Arada Türkiye yaşanan mülteci krizini bir yerde fırsata çevirdi; Ege’ye ve Yunanistan’ın kapısına yığılan Suriyeli mültecileri, AB ile ilişkileri yeniden tanımlama konusunda bir kaldıraç haline getirdi Ankara.

Ama arada Rusya ile ciddi kriz çıktı, bu Türkiye’yi sıkıntıya itti, stratejik bazı zorlukları kapısının önüne getirdi. Çözülmesi gereken bir sorunu daha ortaya çıkardı.

Alman Parlamentosu’nun Ermeni soykırımı kararı Türkiye için kendi zamanlamasını çok bozan bir karar oldu; çünkü arka planda Ermenistan ile Azerbaycan’ın temasları destekleniyordu. Nitekim geçen hafta iki ülke anlaşmaya çok yakın olduklarını duyurdular.
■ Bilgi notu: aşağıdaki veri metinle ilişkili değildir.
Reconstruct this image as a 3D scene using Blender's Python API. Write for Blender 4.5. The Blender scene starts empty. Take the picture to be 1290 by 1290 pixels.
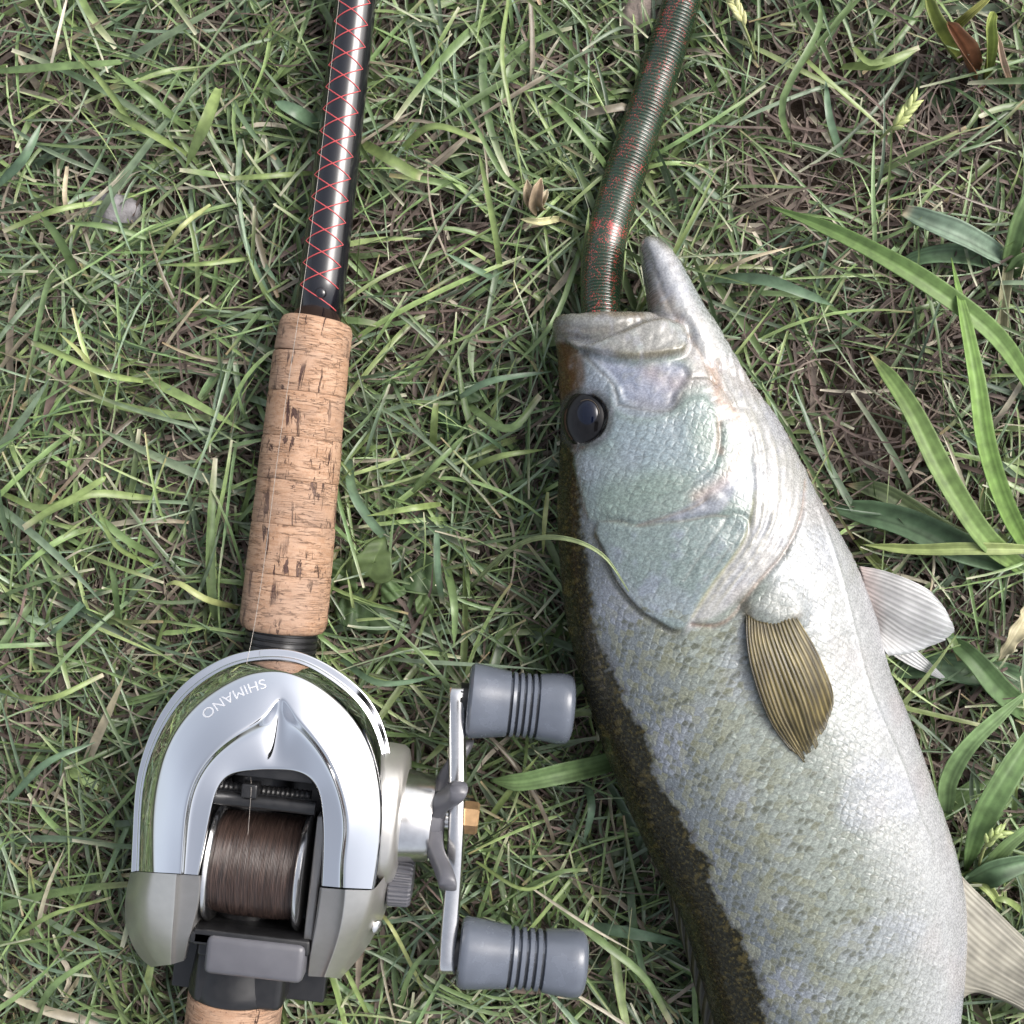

Azerbaycan ile Ermenistan’ın Karabağ anlaşmazlığını çözmesi, Türkiye’nin Ermenistan politikalarını çok rahatlatacak, iki ülke arasındaki sınırı açmanın çok ötesinde işbirliği imkânları doğacak.

Ve bu da Batı’da Türkiye aleyhine çalışan bir başka makineyi daha durdurmasa da yavaşlatacak.


BU POLİTİKADA ERDOĞAN’IN ROLÜ BÜYÜK
Dolayısıyla bugün, 2014’te kararlaştırılan ‘diken azaltma’ politikasında İsrail ve ABD ile yakınlaşma sağlanmış, arada çıkan umulmadık Rusya krizi çözüm yoluna girmiş durumda. Şimdi sırada Kıbrıs ve Ermenistan politikaları var.

Hepsinde başarıya ulaşılması halinde Türkiye açısından eski ama yeni çıkar alanları doğacak ama en önemlisi yeniden “daha az düşmanı, daha çok dostu olan” bir ülke olacağız, bu da az değil.

Bütün bu politikaların ardında elbette siyasi karar vericilerin, yani Cumhurbaşkanı Tayyip Erdoğan’ın çok önemli rolü var ama bir de bu politikaları uygulayan Türk Dışişleri Bakanlığı’nın diplomatları ve uzun yıllardır bakanlığın müsteşarlık koltuğunda oturan ama sonbaharda New York’a BM Daimi Temsilcisi olarak gidecek olan Feridun Sinirlioğlu var.